■ EXERCISE AIM: Each line that follows is to be retyped exactly.

■ DATASET CONTENT:
begin

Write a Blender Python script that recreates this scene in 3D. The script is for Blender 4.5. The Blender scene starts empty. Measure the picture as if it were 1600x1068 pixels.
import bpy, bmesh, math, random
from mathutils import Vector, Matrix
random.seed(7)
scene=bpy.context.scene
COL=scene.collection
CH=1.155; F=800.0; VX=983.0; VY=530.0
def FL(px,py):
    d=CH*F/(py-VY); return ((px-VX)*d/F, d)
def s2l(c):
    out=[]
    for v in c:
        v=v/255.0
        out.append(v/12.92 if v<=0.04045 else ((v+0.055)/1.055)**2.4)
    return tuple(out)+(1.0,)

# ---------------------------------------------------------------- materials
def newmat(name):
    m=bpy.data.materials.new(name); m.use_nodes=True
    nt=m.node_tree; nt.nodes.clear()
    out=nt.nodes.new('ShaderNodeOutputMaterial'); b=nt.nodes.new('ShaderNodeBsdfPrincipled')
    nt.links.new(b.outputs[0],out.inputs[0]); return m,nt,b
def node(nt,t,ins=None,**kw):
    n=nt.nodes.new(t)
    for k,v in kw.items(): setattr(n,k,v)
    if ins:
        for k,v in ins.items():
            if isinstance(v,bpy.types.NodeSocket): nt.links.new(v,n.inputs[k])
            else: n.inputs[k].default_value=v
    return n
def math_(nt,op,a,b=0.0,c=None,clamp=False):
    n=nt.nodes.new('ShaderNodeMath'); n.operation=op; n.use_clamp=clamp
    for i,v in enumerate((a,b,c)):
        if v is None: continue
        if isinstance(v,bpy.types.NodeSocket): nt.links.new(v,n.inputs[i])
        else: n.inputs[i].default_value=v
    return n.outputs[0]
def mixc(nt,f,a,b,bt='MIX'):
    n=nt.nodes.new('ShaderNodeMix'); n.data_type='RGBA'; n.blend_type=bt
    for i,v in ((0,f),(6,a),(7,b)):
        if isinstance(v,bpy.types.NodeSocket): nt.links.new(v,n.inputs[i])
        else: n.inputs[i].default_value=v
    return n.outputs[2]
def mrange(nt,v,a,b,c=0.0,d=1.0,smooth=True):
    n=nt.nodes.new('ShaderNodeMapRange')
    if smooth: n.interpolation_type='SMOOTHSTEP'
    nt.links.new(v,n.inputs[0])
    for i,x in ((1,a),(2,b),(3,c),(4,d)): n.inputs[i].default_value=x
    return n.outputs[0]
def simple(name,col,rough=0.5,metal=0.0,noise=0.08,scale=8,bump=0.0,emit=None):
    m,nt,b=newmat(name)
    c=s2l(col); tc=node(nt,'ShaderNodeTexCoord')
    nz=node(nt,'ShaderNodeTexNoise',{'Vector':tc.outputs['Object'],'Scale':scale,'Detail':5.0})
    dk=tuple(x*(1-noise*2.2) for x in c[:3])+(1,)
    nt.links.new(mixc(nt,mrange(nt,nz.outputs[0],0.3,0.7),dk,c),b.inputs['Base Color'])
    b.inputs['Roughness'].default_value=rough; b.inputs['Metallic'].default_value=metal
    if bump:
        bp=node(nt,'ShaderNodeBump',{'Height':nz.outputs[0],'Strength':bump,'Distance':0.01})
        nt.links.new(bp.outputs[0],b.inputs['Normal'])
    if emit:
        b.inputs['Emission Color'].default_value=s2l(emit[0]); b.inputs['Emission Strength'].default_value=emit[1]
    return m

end

■ SOLUTION TO THE EXERCISE:
Write a Blender Python script that recreates this scene in 3D. The script is for Blender 4.5. The Blender scene starts empty. Measure the picture as if it were 1600x1068 pixels.
import bpy, bmesh, math, random
from mathutils import Vector, Matrix
random.seed(7)
scene=bpy.context.scene
COL=scene.collection
CH=1.155; F=800.0; VX=983.0; VY=530.0
def FL(px,py):
    d=CH*F/(py-VY); return ((px-VX)*d/F, d)
def s2l(c):
    out=[]
    for v in c:
        v=v/255.0
        out.append(v/12.92 if v<=0.04045 else ((v+0.055)/1.055)**2.4)
    return tuple(out)+(1.0,)

# ---------------------------------------------------------------- materials
def newmat(name):
    m=bpy.data.materials.new(name); m.use_nodes=True
    nt=m.node_tree; nt.nodes.clear()
    out=nt.nodes.new('ShaderNodeOutputMaterial'); b=nt.nodes.new('ShaderNodeBsdfPrincipled')
    nt.links.new(b.outputs[0],out.inputs[0]); return m,nt,b
def node(nt,t,ins=None,**kw):
    n=nt.nodes.new(t)
    for k,v in kw.items(): setattr(n,k,v)
    if ins:
        for k,v in ins.items():
            if isinstance(v,bpy.types.NodeSocket): nt.links.new(v,n.inputs[k])
            else: n.inputs[k].default_value=v
    return n
def math_(nt,op,a,b=0.0,c=None,clamp=False):
    n=nt.nodes.new('ShaderNodeMath'); n.operation=op; n.use_clamp=clamp
    for i,v in enumerate((a,b,c)):
        if v is None: continue
        if isinstance(v,bpy.types.NodeSocket): nt.links.new(v,n.inputs[i])
        else: n.inputs[i].default_value=v
    return n.outputs[0]
def mixc(nt,f,a,b,bt='MIX'):
    n=nt.nodes.new('ShaderNodeMix'); n.data_type='RGBA'; n.blend_type=bt
    for i,v in ((0,f),(6,a),(7,b)):
        if isinstance(v,bpy.types.NodeSocket): nt.links.new(v,n.inputs[i])
        else: n.inputs[i].default_value=v
    return n.outputs[2]
def mrange(nt,v,a,b,c=0.0,d=1.0,smooth=True):
    n=nt.nodes.new('ShaderNodeMapRange')
    if smooth: n.interpolation_type='SMOOTHSTEP'
    nt.links.new(v,n.inputs[0])
    for i,x in ((1,a),(2,b),(3,c),(4,d)): n.inputs[i].default_value=x
    return n.outputs[0]
def simple(name,col,rough=0.5,metal=0.0,noise=0.08,scale=8,bump=0.0,emit=None):
    m,nt,b=newmat(name)
    c=s2l(col); tc=node(nt,'ShaderNodeTexCoord')
    nz=node(nt,'ShaderNodeTexNoise',{'Vector':tc.outputs['Object'],'Scale':scale,'Detail':5.0})
    dk=tuple(x*(1-noise*2.2) for x in c[:3])+(1,)
    nt.links.new(mixc(nt,mrange(nt,nz.outputs[0],0.3,0.7),dk,c),b.inputs['Base Color'])
    b.inputs['Roughness'].default_value=rough; b.inputs['Metallic'].default_value=metal
    if bump:
        bp=node(nt,'ShaderNodeBump',{'Height':nz.outputs[0],'Strength':bump,'Distance':0.01})
        nt.links.new(bp.outputs[0],b.inputs['Normal'])
    if emit:
        b.inputs['Emission Color'].default_value=s2l(emit[0]); b.inputs['Emission Strength'].default_value=emit[1]
    return m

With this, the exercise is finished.